== Information shown

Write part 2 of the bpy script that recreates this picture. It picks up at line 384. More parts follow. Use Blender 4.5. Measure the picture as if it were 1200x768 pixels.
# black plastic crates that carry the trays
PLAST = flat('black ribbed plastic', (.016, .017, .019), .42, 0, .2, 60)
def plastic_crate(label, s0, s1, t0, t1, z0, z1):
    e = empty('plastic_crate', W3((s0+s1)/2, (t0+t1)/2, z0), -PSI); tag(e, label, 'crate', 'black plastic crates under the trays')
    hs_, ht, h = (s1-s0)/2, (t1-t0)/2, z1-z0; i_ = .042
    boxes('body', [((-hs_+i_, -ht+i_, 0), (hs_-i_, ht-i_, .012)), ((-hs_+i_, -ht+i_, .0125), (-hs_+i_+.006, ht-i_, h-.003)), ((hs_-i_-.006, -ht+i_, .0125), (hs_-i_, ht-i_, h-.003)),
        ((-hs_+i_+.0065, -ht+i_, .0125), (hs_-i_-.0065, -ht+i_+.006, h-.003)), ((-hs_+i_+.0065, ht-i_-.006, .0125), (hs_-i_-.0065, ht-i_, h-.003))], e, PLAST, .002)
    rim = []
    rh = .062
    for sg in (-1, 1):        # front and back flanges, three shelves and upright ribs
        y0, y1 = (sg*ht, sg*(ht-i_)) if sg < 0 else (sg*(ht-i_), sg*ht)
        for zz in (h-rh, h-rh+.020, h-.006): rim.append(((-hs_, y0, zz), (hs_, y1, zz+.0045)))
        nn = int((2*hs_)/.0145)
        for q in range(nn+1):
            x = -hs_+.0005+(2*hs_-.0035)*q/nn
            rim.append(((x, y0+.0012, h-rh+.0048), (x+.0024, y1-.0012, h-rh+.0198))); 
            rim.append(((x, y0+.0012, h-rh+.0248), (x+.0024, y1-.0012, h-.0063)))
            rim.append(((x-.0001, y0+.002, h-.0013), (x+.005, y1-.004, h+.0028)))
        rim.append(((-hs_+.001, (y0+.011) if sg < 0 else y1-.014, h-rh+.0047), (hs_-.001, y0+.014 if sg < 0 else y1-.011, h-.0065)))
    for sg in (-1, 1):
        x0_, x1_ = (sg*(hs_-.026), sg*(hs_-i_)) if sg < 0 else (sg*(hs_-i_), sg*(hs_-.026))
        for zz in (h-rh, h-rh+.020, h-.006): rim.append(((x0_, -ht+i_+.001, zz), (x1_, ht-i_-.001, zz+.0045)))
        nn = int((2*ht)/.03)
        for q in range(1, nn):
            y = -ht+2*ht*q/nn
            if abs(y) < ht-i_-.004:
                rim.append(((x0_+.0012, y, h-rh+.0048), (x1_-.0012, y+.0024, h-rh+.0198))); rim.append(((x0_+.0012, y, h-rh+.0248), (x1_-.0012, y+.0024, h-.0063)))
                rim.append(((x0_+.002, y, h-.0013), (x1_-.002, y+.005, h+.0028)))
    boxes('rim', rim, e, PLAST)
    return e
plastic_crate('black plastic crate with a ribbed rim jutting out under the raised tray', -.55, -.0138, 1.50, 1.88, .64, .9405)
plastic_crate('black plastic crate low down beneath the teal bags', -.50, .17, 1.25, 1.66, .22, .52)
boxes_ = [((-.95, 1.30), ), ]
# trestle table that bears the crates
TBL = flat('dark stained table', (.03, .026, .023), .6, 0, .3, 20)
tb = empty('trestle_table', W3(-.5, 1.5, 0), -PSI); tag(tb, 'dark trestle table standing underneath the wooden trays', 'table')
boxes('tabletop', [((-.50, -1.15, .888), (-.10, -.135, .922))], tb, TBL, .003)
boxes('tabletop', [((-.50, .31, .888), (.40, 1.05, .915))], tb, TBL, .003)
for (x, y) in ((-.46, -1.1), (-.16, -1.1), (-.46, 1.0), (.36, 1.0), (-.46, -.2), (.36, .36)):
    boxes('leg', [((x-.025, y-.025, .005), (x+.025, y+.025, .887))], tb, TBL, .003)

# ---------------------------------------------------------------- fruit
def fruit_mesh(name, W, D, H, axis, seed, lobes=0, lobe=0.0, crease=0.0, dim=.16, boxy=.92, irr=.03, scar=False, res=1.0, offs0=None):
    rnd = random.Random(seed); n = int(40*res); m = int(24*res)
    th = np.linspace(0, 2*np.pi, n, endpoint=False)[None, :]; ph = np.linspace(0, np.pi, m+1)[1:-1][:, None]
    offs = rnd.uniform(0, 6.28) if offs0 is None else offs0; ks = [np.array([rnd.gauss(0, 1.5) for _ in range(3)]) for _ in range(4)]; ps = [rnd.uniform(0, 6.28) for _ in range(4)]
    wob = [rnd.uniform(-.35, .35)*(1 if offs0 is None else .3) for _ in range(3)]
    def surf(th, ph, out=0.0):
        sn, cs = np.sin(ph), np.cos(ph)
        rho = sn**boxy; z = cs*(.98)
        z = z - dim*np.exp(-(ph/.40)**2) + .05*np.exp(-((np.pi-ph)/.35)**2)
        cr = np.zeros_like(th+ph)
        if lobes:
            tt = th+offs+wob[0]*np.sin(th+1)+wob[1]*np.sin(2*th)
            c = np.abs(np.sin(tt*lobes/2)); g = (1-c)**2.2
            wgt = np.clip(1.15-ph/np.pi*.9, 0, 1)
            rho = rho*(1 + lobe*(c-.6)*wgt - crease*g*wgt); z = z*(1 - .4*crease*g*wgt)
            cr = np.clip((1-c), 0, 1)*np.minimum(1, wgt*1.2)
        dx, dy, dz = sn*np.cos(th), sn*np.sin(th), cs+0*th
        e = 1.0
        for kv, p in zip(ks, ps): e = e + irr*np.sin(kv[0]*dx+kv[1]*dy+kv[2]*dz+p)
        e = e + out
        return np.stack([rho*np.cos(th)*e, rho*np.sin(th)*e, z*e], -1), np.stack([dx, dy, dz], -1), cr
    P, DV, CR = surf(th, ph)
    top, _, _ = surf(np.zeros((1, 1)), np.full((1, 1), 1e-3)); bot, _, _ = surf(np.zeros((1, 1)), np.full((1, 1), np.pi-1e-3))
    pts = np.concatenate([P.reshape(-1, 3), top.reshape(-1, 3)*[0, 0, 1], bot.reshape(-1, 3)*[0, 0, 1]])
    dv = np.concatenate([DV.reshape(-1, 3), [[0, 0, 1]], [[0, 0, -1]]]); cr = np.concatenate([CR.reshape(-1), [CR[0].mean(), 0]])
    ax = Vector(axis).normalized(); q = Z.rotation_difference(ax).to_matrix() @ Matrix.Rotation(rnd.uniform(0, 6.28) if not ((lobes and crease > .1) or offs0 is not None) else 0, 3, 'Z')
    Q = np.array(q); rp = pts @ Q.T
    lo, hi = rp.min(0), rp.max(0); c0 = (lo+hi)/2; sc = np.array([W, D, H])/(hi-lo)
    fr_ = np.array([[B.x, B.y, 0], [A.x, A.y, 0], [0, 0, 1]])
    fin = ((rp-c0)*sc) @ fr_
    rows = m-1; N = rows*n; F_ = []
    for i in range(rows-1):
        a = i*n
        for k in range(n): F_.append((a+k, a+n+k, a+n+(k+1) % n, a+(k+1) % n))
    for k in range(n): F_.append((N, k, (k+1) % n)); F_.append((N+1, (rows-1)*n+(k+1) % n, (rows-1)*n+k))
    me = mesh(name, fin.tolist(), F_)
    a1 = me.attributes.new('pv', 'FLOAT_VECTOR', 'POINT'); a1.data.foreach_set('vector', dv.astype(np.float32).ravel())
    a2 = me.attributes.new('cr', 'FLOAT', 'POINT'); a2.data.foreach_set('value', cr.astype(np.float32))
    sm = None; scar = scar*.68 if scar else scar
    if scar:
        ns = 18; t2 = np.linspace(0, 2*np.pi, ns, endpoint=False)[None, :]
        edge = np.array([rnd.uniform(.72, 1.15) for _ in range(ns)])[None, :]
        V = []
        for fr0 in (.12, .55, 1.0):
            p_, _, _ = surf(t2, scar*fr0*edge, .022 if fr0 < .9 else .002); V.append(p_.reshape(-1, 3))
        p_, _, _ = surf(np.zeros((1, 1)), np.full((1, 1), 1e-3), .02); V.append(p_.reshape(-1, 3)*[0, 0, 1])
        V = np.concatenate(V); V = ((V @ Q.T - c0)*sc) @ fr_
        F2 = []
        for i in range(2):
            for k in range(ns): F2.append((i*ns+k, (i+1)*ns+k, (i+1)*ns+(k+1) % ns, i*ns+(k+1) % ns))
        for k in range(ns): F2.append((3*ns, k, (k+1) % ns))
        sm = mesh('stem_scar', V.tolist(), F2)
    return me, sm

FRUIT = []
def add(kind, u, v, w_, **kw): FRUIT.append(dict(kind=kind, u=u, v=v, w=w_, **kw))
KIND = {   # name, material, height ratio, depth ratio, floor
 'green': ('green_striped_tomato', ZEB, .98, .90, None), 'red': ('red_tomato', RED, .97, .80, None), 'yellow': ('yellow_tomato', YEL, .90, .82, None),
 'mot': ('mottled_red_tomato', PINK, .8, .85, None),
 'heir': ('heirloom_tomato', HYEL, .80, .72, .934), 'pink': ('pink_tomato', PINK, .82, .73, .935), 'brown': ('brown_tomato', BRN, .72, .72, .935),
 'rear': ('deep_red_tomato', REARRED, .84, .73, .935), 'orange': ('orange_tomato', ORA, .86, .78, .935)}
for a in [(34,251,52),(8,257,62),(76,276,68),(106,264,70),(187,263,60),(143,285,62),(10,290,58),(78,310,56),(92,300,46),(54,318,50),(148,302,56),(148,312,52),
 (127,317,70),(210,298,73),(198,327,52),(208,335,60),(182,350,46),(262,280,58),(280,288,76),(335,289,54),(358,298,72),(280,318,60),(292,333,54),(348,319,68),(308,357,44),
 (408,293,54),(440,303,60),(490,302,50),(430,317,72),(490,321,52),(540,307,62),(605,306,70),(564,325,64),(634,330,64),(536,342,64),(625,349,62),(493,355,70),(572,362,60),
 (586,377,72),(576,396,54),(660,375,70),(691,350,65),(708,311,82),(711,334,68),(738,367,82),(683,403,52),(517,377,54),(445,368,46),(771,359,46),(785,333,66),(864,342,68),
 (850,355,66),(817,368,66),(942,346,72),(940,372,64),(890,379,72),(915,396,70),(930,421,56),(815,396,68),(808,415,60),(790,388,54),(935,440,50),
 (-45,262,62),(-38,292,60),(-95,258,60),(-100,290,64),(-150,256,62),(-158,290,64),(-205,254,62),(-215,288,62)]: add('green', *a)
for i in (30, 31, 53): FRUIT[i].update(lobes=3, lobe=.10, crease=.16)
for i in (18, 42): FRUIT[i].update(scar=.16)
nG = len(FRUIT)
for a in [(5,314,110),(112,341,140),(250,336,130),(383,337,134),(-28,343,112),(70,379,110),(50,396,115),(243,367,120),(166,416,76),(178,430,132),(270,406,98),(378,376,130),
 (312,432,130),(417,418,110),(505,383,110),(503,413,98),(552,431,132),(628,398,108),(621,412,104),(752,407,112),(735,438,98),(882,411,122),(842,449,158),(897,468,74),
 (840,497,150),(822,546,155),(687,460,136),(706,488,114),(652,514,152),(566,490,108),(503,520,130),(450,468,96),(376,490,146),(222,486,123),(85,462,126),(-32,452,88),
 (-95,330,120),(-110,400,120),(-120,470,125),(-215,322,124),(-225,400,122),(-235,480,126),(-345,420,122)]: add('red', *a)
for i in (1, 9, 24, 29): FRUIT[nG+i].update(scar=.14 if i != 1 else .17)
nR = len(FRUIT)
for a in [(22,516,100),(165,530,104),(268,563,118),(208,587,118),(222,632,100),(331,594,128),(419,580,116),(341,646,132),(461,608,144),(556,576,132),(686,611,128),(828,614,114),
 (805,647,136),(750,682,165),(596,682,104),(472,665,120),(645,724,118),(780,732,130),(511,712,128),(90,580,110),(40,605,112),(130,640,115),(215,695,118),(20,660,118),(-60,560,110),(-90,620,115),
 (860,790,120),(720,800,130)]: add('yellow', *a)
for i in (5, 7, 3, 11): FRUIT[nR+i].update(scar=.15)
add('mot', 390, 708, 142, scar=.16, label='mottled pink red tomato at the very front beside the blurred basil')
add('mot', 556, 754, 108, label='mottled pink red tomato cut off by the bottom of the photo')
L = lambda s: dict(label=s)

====

→ **Task requirements**
Of all the lines in the material above, how many contain the word "that"? Give only the count.

→ **The result**
3